Sorry to waste your time. Not inclined to seek extension advice in future.

Evelyn,

Your first response to my question appeared to be online search results (which I had already done at various sites) and not from experience. The negative, robotic reply did not inspire confidence in U of M Extension, basic customer service skills or an earnest desire to share with a fellow gardener.

i couldn't get past these:
Not my job, I can't, I can't, there is no way.

Thus the frustration in my first reply. That was not my best moment. I should have given you specific feedback the first time; a better way to say your words and tone were not helpful.
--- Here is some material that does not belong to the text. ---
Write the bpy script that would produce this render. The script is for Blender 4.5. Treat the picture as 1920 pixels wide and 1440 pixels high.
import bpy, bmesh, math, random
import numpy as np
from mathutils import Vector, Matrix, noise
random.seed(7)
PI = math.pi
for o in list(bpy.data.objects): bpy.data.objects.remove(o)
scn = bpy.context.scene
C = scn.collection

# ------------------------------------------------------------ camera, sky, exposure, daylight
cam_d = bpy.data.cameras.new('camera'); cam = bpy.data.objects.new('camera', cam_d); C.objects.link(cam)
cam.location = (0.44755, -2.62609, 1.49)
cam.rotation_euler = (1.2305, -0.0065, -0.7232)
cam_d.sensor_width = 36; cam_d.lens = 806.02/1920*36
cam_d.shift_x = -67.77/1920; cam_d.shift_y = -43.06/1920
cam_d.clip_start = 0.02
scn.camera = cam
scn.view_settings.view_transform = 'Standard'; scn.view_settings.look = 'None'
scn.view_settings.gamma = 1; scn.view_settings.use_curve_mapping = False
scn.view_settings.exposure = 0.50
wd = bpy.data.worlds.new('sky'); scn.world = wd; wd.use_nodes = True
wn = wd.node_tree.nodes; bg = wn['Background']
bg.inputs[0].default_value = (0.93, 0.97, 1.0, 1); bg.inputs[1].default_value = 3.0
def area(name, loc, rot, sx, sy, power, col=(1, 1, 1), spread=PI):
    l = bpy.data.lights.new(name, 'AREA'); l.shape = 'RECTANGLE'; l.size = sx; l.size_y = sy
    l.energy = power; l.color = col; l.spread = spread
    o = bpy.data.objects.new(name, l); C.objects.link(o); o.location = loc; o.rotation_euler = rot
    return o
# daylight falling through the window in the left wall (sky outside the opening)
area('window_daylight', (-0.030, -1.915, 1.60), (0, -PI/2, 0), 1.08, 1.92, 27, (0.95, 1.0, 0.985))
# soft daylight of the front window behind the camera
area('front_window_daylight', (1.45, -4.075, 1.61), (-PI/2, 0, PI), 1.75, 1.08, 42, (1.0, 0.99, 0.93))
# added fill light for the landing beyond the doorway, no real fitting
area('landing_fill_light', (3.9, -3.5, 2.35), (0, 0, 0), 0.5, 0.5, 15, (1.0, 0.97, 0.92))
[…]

Also, I received the third email you sent privately, not visible on this thread. It negates "Have a nice day". Perhaps you regret sending it?

Please don't send privately again.

I'm sorry if you've found your experience with University of Minnesota Extension Master Gardeners has not met your needs. We are unpaid volunteers and we dedicate our time to answering all manner of gardening questions from the public, with answers that are based on current peer-reviewed University research.

We never send replies privately. Perhaps you received a reminder through the eXtension.org system that you had a response to your question (as you will for this response).

The person who answered your question has many years of experience growing tomatoes. I, myself, have grown tomatoes for over 50 years. The mixture you are using is not research-based. We cannot recommend either its efficacy or its safety.

As for what is damaging your tomato's leaves, you could look at night with a flashlight when you say the damage is happening. You could also send us a photo of the damage and the excrement. One pest that eats tomato plants is the tomato hornworm. In spite of its immense size, it is easy to miss because it blends in with the foliage. It will leave black excrement like you've described. However, tomato hornworms are not common in Minnesota.

Some other possibilities are slugs (feed at night, but not usually on tomatoes, and don't leave excrement) or some critter (squirrels, birds).